When you pour a cup of hot coffee, the liquid is, at the molecular level, pretty agitated, moving fast. (Coffee is a mixture, and a crude one at that - let's just say that it's the water molecules in the coffee that are doing the vast majority of the heat transference to come.) It's crashing into the matter that makes up the walls of your mug, making it vibrate faster and harder. You can feel this in the form of the mug heating up in a few seconds: the coffee has transferred some of its energy to the mug, and now the mug is transferring some of that energy to your hand.

If you let the mug sit there long enough, the coffee will cool to room temperature. What that really means is that the coffee starts transferring heat to the mug and the air above the liquid, making those molecules vibrate faster. The mug and the air above it then start to transfer their newfound energy to the matter adjacent to them: the mug warms up the table under it, and some air next to it; the air over the mug passes the buck to air further away. If there is no breeze in the room, the energy transfer will take place slowly and in gradual layers: the coffee in the middle of the bottom of the mug will be the hottest, and the air furthest away from the mug will be the coolest, down to room temperature. If you could see this through infrared goggles, the center of the coffee would be very bright, and a cloud around the mug would get dimmer the further away you get.

 

WIND CHILL

Remember that heat is just a measure of molecular energy/movement. Our cup of coffee cools slowly because it has to transfer away its heat in a series of layers: the coffee to the air above it, the air above it to the air above that, and so on. Heat can be transferred faster when the temperature difference between adjacent matter is big: a red-hot poker in a bucket of water, or coffee spilled in the snow. But our cup of coffee, after transferring some energy to the mug and the air around it, takes a while to cool because there's kind of a traffic jam: the air above the mug has to get rid of some of its new energy to air further away before it can accept any more from the coffee. It's like a bucket brigade going outward in all directions, and each layer's inefficiency slows down the whole job.
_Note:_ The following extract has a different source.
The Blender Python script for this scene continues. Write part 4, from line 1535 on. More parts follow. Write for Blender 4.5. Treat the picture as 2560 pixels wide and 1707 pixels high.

But if you blow on your hot coffee, you just swept away those gradual, insulating layers of warm air, which are replaced by room-temperature air. The coffee can now transfer a bunch more to this cooler air, speeding up the process. Blow on it again after a few seconds, and you are on your way to cooling off the coffee.

As you're aware, though, there are layers of different energy levels within the liquid coffee itself. That's because the coffee can only transfer heat away at its edges, where it meets either the mug or the air. The stuff in the middle of the mug, near the bottom, is still moshing like crazy, waiting for the bucket brigade process to work itself out. You know this because you've blown on a cup of hot coffee enough to be able to drink it, but if you chug the whole thing you burn your face on the last gulp. Just drink half, and then do another cycle of blowing on the rest, giving that interior mosh pit somewhere to throw its energy, and you're all set.

Outside in the cold, you are like that cup of coffee: hottest at your core, but your skin is transfering your heat away from you, to the cold air. If there's no wind, and you stand still, you will develop those gradual layers around you, that bucket brigade of energy transfer which slows the rate at which you cool off. (SIDE NOTE: If you drink alcohol while in the cold, it dilates (relaxes and enlarges) your blood vessels, bringing more hot blood from your core toward your skin; you FEEL warmer, but you are actually transferring your heat away from you faster, a dangerous thing if you're going to be in the cold for a long time. In this state you will get hypothermia (core temperature loss) faster, although in the short run you're at lower risk of frostbite than the sober guy, in general, because your skin is a bit warmer.)

Now if you're standing out in the cold, and there's a wind, that's the atmosphere blowing on YOU. It strips away those insulating layers of slightly warmer air around you, and replaces them with fresh cold air, so your body can dump off heat to the air much faster. That's what wind chill really is - an enabler of energy transference that you don't want transfered.